I then traveled to Nicaragua to celebrate his birthday with his loved ones in Managua and sent portions of his ashes home with friends from various corners of the country. Friends in Cuba honored him by planting a seedling for him near Cienfuegos, and by burying some of his ashes under a Cuban Palm in the National Botanical Garden in Havana. His friends in the U.S. spread his ashes along the High Line in New York City, a place he loved to jog while living on the East Coast.

Lázaro planting a tree for Lucas in southern Cuba
Friends in southern Cuba plant a tree for Lucas.

Today, we continue to celebrate Lucas by planting a Ceiba tree (his favorite) in his name at the Nicaraguan Center for Forests, Energy & Climate, and a Crabapple tree outside of the Trees, Water & People office in Fort Collins, CO. Next month, we’ll continue the tributes in Guatemala and El Salvador, ensuring that his remains regenerate life in as many places as possible.

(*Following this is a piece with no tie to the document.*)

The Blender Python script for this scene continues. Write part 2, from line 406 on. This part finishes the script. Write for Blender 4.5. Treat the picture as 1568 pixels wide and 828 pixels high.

What more can I say — Lucas touched people’s hearts across the planet in a way only he could. It’s an honor to take him back to the people and places he held dear. Lucas always insisted on smiling through life’s challenges and spreading as much sunshine as possible in our short time here on earth. We can only hope that spreading his ashes under trees throughout the hemisphere will serve as a daily reminder to us all to Live Life Like Lucas.